A regra geral no IVA comunitário é a de os sujeitos passivos (SP) efectuarem o pagamento do IVA em função do momento em que as transmissões de bens ou as prestações de serviços ocorram. O facto gerador ocorre e o imposto torna-se exigível no momento da entrega de bens ou da prestação de serviços. A introdução de um REC só pode ocorrer em derrogação à regra geral. Tal derrogação tem por base normas consideradas como complementares das relativas ao nascimento do direito à dedução do IVA suportado a montante.

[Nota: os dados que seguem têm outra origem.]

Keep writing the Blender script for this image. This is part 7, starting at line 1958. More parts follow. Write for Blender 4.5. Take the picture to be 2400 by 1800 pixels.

Com efeito, nas operações entre SP, no exacto momento em que o IVA é devido ao Estado pelos vendedores dos bens ou pelos prestadores de serviços, também os seus adquirentes ou destinatários podem exercer o direito à dedução do correspondente montante.
Assim, por exemplo, se, no regime trimestral, um SP tem de entregar o IVA ao Estado até ao dia 15 do 2.º mês seguinte ao final do trimestre em que realizou operações tributáveis, é igualmente certo que, dentro do mesmo prazo, pode deduzir a seu favor o IVA relativo às suas aquisições de bens e serviços, mesmo que ainda não tenha pago o respectivo preço. Intrinsecamente ligada ao direito à dedução, a exigibilidade integra a zona harmonizada do IVA. Por isso, a Comissão entende que a introdução de um REC só é possível em situações excepcionais, sendo aplicável a um certo tipo de operadores ou de operações ou a um ramo de actividade especificado e autonomizável e devendo o EM solicitar tal derrogação ao abrigo do disposto no art. 395.º da Directiva de Consolidação do IVA.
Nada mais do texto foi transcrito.